I figured trapz behaves differently inside and outside a loop.
My question is that which answer is correct now? ret1 or ret2?
3 comentarios
Looky
el 22 de Sept. de 2020
This is most likely a common numerical problem. In both cases what matlab calculates is:
z = diff(x,1,1).' * (y(1:m-1,:) + y(2:m,:))/2;
In your loop(ret2), this becomes a vector * vector operation, most likely using the underlying Blas/Lapack libs. Such a vector vector operation is Blas Level 1 and to say it simple, there isn't much magic happening. Most likely straight forward computation, maybe such sharing between your cpu cores, you get what you see in most cases.
However, if you compute it as a vector matrix computation it gets a bit different. It's now Blas Level 2 and thats where you can do some computational/numerical magic. Basically the compiler can optimize your problem much better and you have a better balance between memory access and computational effort. However, this leads to a somewhat different way of dealing with the problem in terms of the math involved. Basically you sum/multiply stuff in a different order.
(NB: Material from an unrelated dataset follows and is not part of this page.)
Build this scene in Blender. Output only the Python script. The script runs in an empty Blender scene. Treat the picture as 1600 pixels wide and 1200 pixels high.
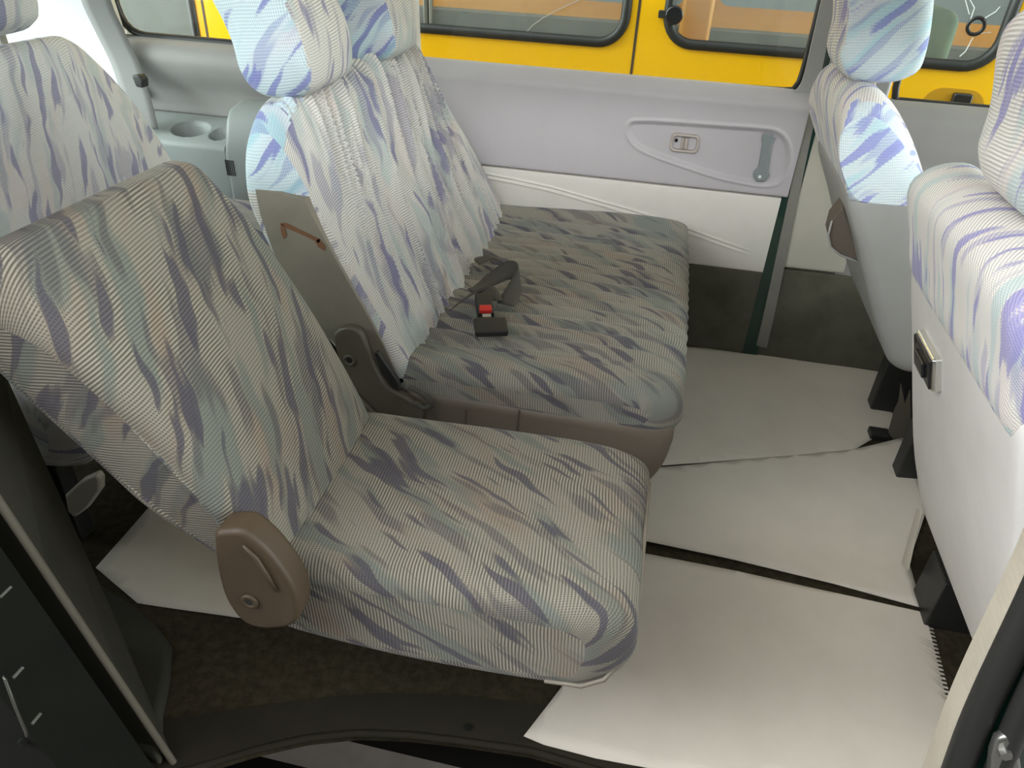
import bpy, bmesh, math
import numpy as np
from mathutils import Vector, Matrix

SC = bpy.context.scene
COL = SC.collection

# ------------------------------------------------------------------ camera
CAM = np.array([0.44592463, -0.62436006, 1.13912654]); FPX = 1145.23
def _basis(p, yw, r):
    p, yw, r = np.radians([p, yw, r])
    d = np.array([-np.sin(yw)*np.cos(p), np.cos(yw)*np.cos(p), -np.sin(p)])
    rt = np.array([np.cos(yw), np.sin(yw), 0.]); up = np.cross(rt, d)
    c, s = np.cos(r), np.sin(r)
    return c*rt + s*up, -s*rt + c*up, d
RT, UP, DV = _basis(33.0887, 10.3221, 3.0397)
cd = bpy.data.cameras.new('camera'); cam = bpy.data.objects.new('camera', cd); COL.objects.link(cam)
cd.sensor_width = 36.0; cd.lens = 36.0*FPX/1600.0; cd.clip_start = 0.02; cd.clip_end = 200
cam.matrix_world = Matrix((( RT[0], UP[0], -DV[0], CAM[0]), (RT[1], UP[1], -DV[1], CAM[1]), (RT[2], UP[2], -DV[2], CAM[2]), (0, 0, 0, 1)))
SC.camera = cam

# ------------------------------------------------------------------ sky and exposure
SC.view_settings.view_transform = 'Standard'
SC.view_settings.look = 'None'
SC.view_settings.gamma = 1.0
SC.view_settings.use_curve_mapping = False
SC.view_settings.exposure = 0.0
# an overcast bright sky: even light from overhead, much brighter low down behind the van, where the yard opens
W_UP, W_SIDE = 1.6, 0.25
W_LOBE, W_POW, W_DIR = 18.0, 6.0, Vector((-0.86, -0.45, 0.24)).normalized()
W_BAND, W_BAND_Z, W_BAND_S, W_BAND_DIR = 50.0, 0.355, 0.05, Vector((0.10, -1.0, 0.0)).normalized()    # a bright strip of sky above the added blocking wall
W_LOBE3, W_POW3, W_DIR3 = 24.0, 12.0, Vector((0.97, 0.15, 0.10)).normalized()
world = bpy.data.worlds.new('sky'); SC.world = world; world.use_nodes = True
wn = world.node_tree.nodes; wl = world.node_tree.links; wn.clear()
wo = wn.new('ShaderNodeOutputWorld'); wb = wn.new('ShaderNodeBackground')
tc = wn.new('ShaderNodeTexCoord')
nm = wn.new('ShaderNodeVectorMath'); nm.operation = 'NORMALIZE'
wl.new(tc.outputs['Generated'], nm.inputs[0])
def wmath(op, a, b, c=0.0):
    q = wn.new('ShaderNodeMath'); q.operation = op
    for i, x in enumerate((a, b, c)):
        if hasattr(x, 'is_output'): wl.new(x, q.inputs[i])
        else: q.inputs[i].default_value = x
    return q.outputs[0]
def wdot(v):
    q = wn.new('ShaderNodeVectorMath'); q.operation = 'DOT_PRODUCT'; q.inputs[1].default_value = v
    wl.new(nm.outputs[0], q.inputs[0]); return wmath('MAXIMUM', q.outputs['Value'], 0.0)
lobe = wmath('MULTIPLY', wmath('POWER', wdot(W_DIR), W_POW), W_LOBE)
upl = wmath('MULTIPLY_ADD', wmath('POWER', wdot((0, 0, 1)), 1.5), W_UP, W_SIDE)
wb.inputs['Color'].default_value = (0.96, 0.98, 1.0, 1)
sepz = wn.new('ShaderNodeSeparateXYZ'); wl.new(nm.outputs[0], sepz.inputs[0])
bz_ = wmath('DIVIDE', wmath('SUBTRACT', sepz.outputs[2], W_BAND_Z), W_BAND_S)
lobe2 = wmath('MULTIPLY', wmath('MULTIPLY', wmath('POWER', 2.71828, wmath('MULTIPLY', wmath('MULTIPLY', bz_, bz_), -1.0)), wmath('POWER', wdot(W_BAND_DIR), 4.0)), W_BAND)
lobe3 = wmath('MULTIPLY', wmath('POWER', wdot(W_DIR3), W_POW3), W_LOBE3)
wl.new(wmath('ADD', wmath('ADD', wmath('ADD', lobe, lobe2), lobe3), upl), wb.inputs['Strength']); wl.new(wb.outputs[0], wo.inputs[0])

# ------------------------------------------------------------------ helpers
def un(u, v, ax, val):
    ray = DV + RT*(u-800)/FPX - UP*(v-600)/FPX
    return CAM + (val-CAM[ax])/ray[ax]*ray

def link(o, parent=None):
    COL.objects.link(o)
    if parent is not None: o.parent = parent
    return o

def thing(name, label, cat, loc=(0, 0, 0), group=None):
    o = bpy.data.objects.new(name, None); o.empty_display_size = 0.05
    COL.objects.link(o); o.location = loc; o['label'] = label; o['category'] = cat
    if group: o['group'] = group
    return o

def tag(o, label, cat, group=None):
    o['label'] = label; o['category'] = cat
    if group: o['group'] = group
    return o

def struct(o):
    o['kind'] = 'structure'; return o

def lab(o, label):
    o['label'] = label; return o

def mesh(name, V, F, mat, parent=None, uv=None, smooth=True, auto=None):
    """V in world space; the object is put in its parent's frame (parents are unrotated Empties or meshes)."""
    V = np.asarray(V, float)
    org = np.zeros(3)
    p = parent
    while p is not None:
        org = org + np.array(p.location); p = p.parent
    if parent is None:
        loc = V.mean(0) if len(V) else np.zeros(3)
        loc = np.array([loc[0], loc[1], V[:, 2].min()])
    else:
        loc = np.zeros(3)
    me = bpy.data.meshes.new(name)
    me.from_pydata([tuple(p) for p in (V-org-loc)], [], [tuple(int(i) for i in f) for f in F])
    me.validate()
    if uv is not None:
        l = me.uv_layers.new(name='UVMap')
        idx = np.empty(len(me.loops), int); me.loops.foreach_get('vertex_index', idx)
        l.data.foreach_set('uv', np.asarray(uv, float)[idx].ravel())
    bm = bmesh.new(); bm.from_mesh(me); bmesh.ops.recalc_face_normals(bm, faces=bm.faces)
    for f in bm.faces: f.smooth = smooth
    if auto is not None:
        for e in bm.edges:
            if len(e.link_faces) == 2 and e.calc_face_angle(0) > math.radians(auto): e.smooth = False
    bm.to_mesh(me); bm.free()
    me.materials.append(mat)
    o = bpy.data.objects.new(name, me)
    link(o, parent); o.location = loc
    return o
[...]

This wouldn't make any difference in mathematical terms, but since your computer has to round stuff after most operations (to fit the result in a double type), the round off errors sum in a different manner.
What is wrong or right? No idea, after all, it is just a different way of summing the pieces. What is the faster? The matrix method, by a long shot most likely! Eitherway, the differences should not be very significant.